Friday, September 26, 2008

Rain... just go away.

If you think hard enough, some of the moments that captured
your senses will come back to you.





As I was sorting out my files, the rain noisily tapping on my window, drops of water coming down from my ceiling to my wet floor covered in scraps of paper, I came back to the times that I smelled the air exactly like how i'm smelling it now.

A day in Batangas... a day in Shangrila... a day in Tagaytay...

Previous trips with different people during different occasions.

What's difficult is, together with the smell of rain, the hurt came back to haunt me. And it came back with a flood of tears.

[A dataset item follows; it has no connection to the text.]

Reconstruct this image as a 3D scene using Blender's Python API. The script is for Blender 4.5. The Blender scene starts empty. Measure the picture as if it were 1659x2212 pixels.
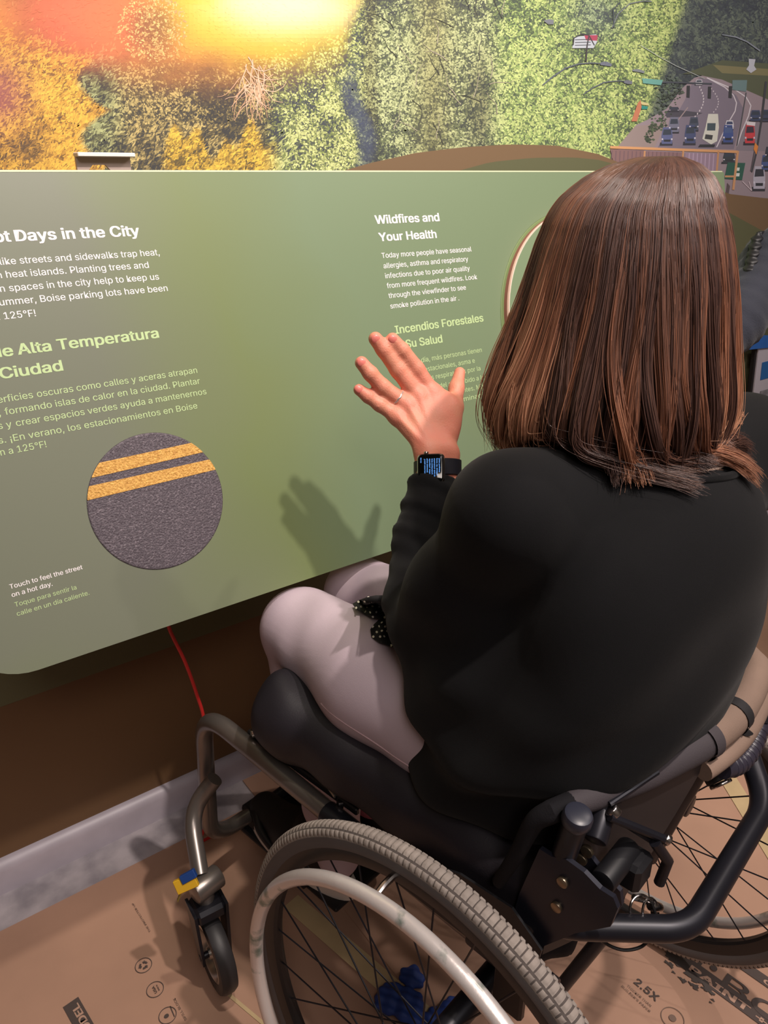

I got up and went to the veranda... Looked up and wished there were stars that night. Stars always made me a little happy. But today, the rain clouds them. I felt alone. I shivered and crawled under the blanket, closed my eyes, and pretended that it was not rain that was tapping on my window... that I was shivering from a different kind of cold... I chose to think of it, for I know it wouldn't bring back any memory.

As I drifted off to sleep, I tried to picture myself on top of a hill... twirling under all the glowing white...







It was snowing.












It did not rain today. But my floor's still wet. My ceiling still gives out little drops of water every now and then. Much like how pain resides in your heart, and chooses opportunities like a change in weather to make itself known.